What is the magnetic dipole moment of the sphere?

[stunner5000pt]

Homework Statement

A uniformly charged solid sphere of radius R carries a total charge Q, and is set spinning with angular velocity $\omega$ about the z axis. (a) What is the magnetic dipole moment of the sphere?

Homework Equations

$$\vec{m} = I \int d\vec{a}$$

The Attempt at a Solution

having a lot of difficulty with this stuff

since we are talking about a solid sphere ... first find volume current density $J = \rho v$
$$\rho = \frac{Q}{\frac{4}{3} \pi R^3}$$
$$v = \omega \times r = \omega r sin\theta$$

so $$J = \frac{Q}{\frac{4}{3} \pi R^3} \omega r sin\theta$$
is this ok so far??

alright now to find the total current $I = \int J \cdot da$

$$I = \int \frac{Q}{\frac{4}{3} \pi R^3} \omega R^3 \sin^2\theta d\theta d\phi$$

this doesn't seem dimensionally correct since the radians do not cancel out ...

where have i gone wrong? Is it the part of the angular momentum??

thansk for your help

 

[variation]

Hello,

There are different current for different point on the spining solid sphere.
The magnitude of current density $$J$$ you have is correct.
But the total magnetic moment should be
$$\vec{m}=\int d\vec{m}$$
,where $$d\vec{m}$$ is a thin ring with radius $$r\sin\theta$$ rotating along z-axis.
The cross section area of the thin ring is $$dr\cdot rd\theta$$.
The effective current due to the thin ring is $$J(dr\cdot rd\theta)$$.
Therefore, $$d\vec{m}=\hat{z}J(dr\cdot rd\theta)\pi(r\sin\theta)^2$$.
You can substitute the magnetic moment element into the first integral above and find the aim.


Good luck

 

[Meir Achuz]

Use (in Gaussian units)
$${\vec m}=\frac{1}{2c}\int{\vec r}\times{\vec j}d^3r$$

 

[stunner5000pt]

ok so since $$\vec{m} = \frac{1}{2} \int \vec{r} \times \vec{J} d\tau$$
in SI units
$$J = \rho v = \rho (\omega \times r)$$

$$m = \frac{1}{2} \int r \times \rho (\omega \times r) d\tau$$
using the appropriate product rule

$$m = \frac{\rho}{2} \int \left(\omega(r\cdot r) - r(\omega \cdot r)\right) d\tau = \frac{\rho}{2} \int \left(\omega r^2 - r^2\omega\cos\theta)\right) d\tau$$

the second term in the integrand is zero since $$\int_{0}^{\pi} \cos\theta\sin\theta d\theta =0$$

so we hav
$$m =\frac{\rho}{2} \int \omega r^2 d\tau = \frac{\rho\omega}{2} \int_{0}^{R} r^4 dr (4\pi) = \frac{4\pi\rho\omega}{2} \frac{R^5}{5}$$
but $$\rho = \frac{Q}{\frac{4}{3} \pi R^3}$$

so $$m = \frac{2\pi\omega R^5}{5} \frac{Q}{\frac{4}{3} \pi R^3} = \frac{3}{10} Q\omega R^2$$

the answer is supposed to be $$\frac{1}{5} Q\omega R^2$$

maybe I am missing some factors??

 

[Meir Achuz]

$$\oint d\Omega{\vec r}({\vec r}\cdot\omega) =4\pi r^2\omega/3.$$

 

[jerzyjavier]

i think there is a mistake in tis integral. but i don't know where.
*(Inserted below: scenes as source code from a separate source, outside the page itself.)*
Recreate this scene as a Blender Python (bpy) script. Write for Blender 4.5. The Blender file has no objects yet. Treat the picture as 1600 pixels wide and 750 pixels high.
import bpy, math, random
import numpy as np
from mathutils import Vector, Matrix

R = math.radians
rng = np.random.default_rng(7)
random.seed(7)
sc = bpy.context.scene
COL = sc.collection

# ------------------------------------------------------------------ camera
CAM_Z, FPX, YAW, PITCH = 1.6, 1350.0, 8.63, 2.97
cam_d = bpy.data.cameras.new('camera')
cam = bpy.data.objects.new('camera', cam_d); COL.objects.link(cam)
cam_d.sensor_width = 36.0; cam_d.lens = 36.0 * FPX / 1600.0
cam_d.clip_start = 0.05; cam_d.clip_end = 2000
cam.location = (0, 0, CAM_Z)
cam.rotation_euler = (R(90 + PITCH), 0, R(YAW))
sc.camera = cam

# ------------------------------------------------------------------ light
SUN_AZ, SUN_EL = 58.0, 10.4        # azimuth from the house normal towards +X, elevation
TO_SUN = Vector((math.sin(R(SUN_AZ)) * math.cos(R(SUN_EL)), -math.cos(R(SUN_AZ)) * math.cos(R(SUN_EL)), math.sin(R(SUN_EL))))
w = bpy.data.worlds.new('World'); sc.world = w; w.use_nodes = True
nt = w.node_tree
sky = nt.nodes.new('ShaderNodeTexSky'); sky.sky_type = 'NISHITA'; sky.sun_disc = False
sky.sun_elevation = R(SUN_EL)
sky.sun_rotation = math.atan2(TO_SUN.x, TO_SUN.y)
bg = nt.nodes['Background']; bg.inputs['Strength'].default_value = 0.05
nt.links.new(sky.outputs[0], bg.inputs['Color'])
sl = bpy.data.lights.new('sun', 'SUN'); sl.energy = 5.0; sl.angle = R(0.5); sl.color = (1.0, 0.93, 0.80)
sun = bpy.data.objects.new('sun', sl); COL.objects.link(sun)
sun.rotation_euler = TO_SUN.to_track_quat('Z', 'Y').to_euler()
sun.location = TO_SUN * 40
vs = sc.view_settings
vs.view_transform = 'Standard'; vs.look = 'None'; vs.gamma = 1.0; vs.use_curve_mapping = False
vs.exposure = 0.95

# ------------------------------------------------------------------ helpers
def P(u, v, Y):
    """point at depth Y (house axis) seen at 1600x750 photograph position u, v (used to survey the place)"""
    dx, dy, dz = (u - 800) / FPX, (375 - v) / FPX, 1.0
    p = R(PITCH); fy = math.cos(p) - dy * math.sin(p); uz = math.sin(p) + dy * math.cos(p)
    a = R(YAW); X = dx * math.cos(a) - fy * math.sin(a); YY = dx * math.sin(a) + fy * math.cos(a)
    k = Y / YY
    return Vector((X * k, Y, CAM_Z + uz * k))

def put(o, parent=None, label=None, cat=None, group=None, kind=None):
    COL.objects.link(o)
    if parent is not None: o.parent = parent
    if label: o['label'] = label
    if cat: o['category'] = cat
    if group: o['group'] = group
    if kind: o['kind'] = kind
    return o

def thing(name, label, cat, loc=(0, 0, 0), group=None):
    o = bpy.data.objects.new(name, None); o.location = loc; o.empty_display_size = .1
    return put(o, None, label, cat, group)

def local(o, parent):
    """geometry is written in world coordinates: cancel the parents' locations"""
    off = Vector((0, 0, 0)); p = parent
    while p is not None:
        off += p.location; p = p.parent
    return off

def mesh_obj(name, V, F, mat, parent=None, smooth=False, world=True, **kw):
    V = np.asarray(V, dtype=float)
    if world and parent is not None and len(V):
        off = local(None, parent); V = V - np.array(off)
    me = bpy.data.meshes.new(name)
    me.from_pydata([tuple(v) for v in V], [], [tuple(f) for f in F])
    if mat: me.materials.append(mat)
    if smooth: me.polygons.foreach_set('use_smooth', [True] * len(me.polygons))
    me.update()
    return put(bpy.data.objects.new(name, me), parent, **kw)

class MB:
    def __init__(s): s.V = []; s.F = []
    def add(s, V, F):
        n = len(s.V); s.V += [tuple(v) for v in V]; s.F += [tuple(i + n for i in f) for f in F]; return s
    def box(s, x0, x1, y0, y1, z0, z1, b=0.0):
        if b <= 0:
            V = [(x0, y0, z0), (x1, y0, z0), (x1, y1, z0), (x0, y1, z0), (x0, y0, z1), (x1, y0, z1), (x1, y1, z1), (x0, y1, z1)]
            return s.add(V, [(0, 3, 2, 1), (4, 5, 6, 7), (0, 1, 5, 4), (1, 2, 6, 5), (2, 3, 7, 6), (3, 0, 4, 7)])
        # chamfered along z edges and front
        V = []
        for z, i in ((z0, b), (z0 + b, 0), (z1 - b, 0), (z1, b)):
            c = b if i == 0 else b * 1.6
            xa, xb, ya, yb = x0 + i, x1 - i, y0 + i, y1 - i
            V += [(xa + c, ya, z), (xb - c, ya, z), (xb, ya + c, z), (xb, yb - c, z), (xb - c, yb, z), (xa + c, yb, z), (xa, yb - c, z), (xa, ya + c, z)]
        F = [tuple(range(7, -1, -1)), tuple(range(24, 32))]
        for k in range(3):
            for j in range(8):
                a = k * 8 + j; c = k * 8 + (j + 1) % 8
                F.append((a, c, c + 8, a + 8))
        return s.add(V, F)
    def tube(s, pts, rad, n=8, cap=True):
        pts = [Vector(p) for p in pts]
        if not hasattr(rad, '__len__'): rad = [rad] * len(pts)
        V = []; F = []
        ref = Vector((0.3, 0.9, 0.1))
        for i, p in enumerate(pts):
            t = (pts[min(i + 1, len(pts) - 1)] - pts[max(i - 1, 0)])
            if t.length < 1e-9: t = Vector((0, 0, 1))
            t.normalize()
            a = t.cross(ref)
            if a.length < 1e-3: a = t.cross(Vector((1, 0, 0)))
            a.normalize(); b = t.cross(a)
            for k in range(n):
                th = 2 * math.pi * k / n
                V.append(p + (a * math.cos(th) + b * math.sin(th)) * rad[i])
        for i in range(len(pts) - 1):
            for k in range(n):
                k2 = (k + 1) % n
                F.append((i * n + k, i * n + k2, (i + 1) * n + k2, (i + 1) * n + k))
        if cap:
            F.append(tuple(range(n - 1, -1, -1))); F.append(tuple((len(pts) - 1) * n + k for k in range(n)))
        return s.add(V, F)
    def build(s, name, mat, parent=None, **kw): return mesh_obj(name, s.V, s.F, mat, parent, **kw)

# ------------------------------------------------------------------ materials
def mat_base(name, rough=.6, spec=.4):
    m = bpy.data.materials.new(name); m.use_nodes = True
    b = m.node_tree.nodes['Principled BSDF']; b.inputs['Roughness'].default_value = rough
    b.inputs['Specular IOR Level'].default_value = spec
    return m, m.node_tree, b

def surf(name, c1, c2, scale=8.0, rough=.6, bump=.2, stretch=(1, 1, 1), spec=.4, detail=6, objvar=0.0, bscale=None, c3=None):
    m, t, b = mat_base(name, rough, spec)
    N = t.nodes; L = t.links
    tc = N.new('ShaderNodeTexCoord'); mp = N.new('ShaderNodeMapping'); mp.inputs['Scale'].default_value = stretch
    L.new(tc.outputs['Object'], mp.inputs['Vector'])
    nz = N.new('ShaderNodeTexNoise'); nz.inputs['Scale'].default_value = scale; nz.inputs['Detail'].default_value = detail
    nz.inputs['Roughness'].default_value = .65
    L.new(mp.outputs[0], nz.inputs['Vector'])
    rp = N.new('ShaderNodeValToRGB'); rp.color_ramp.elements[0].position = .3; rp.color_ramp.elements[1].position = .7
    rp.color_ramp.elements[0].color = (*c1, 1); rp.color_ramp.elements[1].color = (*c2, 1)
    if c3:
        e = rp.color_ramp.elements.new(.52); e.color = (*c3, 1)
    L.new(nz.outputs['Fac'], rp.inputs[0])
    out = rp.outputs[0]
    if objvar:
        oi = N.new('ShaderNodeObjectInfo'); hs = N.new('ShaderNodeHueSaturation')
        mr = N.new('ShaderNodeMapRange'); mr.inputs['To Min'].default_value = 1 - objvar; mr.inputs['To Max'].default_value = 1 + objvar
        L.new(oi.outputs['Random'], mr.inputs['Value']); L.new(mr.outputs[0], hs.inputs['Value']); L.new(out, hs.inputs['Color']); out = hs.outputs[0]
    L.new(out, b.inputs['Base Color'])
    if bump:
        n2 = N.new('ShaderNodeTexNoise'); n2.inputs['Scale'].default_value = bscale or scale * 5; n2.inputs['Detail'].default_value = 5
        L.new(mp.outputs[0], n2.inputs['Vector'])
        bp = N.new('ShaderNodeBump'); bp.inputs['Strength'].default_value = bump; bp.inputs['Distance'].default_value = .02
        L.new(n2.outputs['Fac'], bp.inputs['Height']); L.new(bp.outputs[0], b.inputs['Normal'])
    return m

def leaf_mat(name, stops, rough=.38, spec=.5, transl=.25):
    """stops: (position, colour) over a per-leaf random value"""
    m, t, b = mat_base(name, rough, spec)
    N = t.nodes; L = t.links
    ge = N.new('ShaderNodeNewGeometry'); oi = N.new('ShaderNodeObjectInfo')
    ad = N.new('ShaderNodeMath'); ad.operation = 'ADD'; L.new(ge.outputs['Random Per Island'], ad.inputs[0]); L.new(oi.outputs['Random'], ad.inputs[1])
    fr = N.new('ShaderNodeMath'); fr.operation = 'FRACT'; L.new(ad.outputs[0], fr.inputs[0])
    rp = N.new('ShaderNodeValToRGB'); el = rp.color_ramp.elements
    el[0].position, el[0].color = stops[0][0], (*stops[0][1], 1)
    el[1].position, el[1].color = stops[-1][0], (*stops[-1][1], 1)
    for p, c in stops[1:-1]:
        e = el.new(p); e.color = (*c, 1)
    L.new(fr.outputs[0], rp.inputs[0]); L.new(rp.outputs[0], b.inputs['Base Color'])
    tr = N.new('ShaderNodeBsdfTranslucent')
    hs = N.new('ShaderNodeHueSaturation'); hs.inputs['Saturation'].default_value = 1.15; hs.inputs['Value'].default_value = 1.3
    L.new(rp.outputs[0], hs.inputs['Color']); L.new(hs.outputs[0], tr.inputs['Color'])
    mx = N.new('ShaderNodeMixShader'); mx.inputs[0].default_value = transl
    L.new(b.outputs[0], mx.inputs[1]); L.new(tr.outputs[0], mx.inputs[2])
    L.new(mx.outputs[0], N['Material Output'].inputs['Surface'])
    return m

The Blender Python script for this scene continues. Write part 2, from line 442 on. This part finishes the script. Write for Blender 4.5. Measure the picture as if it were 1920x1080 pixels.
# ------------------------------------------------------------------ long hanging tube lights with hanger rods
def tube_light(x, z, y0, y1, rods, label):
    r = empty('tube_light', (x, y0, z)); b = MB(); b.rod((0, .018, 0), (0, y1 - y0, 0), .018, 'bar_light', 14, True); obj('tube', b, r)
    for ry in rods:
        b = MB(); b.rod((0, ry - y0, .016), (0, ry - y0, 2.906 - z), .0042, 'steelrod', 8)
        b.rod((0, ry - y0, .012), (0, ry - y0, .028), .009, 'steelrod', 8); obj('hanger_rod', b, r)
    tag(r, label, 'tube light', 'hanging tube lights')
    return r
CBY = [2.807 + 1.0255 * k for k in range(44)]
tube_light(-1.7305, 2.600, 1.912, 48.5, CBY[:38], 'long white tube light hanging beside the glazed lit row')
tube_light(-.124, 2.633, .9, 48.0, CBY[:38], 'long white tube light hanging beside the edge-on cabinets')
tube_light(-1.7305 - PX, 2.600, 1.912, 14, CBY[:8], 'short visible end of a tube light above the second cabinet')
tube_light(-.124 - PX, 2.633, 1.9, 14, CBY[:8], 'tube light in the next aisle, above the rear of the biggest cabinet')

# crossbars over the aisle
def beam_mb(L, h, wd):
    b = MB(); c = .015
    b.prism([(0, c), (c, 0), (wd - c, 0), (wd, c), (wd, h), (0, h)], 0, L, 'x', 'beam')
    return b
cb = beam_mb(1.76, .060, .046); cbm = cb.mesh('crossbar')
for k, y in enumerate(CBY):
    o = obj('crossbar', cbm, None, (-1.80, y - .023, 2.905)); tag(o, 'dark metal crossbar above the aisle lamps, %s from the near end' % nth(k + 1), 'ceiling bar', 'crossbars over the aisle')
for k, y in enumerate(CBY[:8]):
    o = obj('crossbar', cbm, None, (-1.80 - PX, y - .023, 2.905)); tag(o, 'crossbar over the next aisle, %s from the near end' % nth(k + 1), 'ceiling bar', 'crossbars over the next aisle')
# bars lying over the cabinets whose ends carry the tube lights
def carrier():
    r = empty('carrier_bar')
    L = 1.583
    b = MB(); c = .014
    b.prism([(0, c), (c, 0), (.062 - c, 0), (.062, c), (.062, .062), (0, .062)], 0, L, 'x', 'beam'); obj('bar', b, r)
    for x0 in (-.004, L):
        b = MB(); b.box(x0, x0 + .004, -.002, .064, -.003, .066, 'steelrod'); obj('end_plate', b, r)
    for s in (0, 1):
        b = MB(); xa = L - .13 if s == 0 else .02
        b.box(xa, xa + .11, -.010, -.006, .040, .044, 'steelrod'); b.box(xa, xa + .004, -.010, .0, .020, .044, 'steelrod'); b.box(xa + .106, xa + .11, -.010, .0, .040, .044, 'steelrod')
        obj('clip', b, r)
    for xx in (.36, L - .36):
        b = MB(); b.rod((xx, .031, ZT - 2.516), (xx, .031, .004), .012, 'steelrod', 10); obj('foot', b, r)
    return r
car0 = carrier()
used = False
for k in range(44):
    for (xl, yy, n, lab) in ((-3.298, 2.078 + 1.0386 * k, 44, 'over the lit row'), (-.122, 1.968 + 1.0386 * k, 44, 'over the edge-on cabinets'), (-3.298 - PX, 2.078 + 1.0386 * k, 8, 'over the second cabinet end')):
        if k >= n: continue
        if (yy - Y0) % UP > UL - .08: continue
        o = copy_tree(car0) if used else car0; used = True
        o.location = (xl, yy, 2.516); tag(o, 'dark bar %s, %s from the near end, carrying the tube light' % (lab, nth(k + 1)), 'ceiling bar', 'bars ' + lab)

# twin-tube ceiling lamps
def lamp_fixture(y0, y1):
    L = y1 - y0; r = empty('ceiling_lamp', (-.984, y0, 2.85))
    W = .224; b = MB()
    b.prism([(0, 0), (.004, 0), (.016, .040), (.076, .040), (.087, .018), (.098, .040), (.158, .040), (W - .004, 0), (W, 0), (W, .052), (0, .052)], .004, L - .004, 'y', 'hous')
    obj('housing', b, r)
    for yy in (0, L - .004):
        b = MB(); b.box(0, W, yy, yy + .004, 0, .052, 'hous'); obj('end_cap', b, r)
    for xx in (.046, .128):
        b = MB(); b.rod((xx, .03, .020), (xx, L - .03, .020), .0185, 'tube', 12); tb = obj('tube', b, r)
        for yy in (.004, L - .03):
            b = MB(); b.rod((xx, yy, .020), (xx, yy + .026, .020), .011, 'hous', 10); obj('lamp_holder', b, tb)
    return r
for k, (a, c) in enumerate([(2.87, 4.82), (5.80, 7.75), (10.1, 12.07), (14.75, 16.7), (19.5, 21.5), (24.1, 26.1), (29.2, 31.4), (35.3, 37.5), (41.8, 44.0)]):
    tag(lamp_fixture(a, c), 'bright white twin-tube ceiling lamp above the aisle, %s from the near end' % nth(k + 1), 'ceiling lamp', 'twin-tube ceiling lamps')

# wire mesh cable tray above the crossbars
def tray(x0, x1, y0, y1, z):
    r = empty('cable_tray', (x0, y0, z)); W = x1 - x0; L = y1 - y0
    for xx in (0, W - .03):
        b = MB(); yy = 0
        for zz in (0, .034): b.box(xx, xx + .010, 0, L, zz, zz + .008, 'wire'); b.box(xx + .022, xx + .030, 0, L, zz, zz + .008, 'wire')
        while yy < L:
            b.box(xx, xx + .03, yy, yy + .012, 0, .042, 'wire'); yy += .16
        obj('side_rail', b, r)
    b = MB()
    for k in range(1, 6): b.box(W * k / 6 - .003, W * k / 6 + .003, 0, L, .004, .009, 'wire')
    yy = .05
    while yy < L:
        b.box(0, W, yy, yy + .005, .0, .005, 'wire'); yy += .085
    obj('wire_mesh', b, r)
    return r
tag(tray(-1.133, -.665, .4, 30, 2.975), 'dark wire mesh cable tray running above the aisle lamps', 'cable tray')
XD
$$m = \frac{\rho}{2} \int \left(\omega(r\cdot r) - r(\omega \cdot r)\right) d\tau = \frac{\rho}{2} \int \left(\omega r^2 - r^2\omega\cos\theta)\right) d\tau$$

 

[jerzyjavier]

[tex]
m = \frac{\rho}{2} \int \left(\omega(r\cdot r) - r(\omega \cdot r)\right) d\tau = \frac{\rho}{2} \int \left(\omega r^2 - r^2\omega\cos\theta)\right) d\tau [tex]

 

[klp_l123]

the correct answer is = 1/3*Q*R^2*w ... please correct your solution as soon as possible .

 

[AxiomOfChoice]

the correct answer is = 1/3*Q*R^2*w ... please correct your solution as soon as possible .

I disagree. I get $$\vec m = \frac 15 Q \omega R^2 \hat k$$. I see the mistake as having been made in the second integration above; it's NOT identically zero. The $$x$$ and $$y$$ components are because of the integration in $$\phi$$, but the $$z$$ component is nonzero. Don't forget that the first "r" that shows up in the second integration is $$\vec r$$, NOT $$|\vec r|$$. Since we're working in spherical coordinates, this has three components with complicated expressions in terms of $$\theta$$ and $$\phi$$.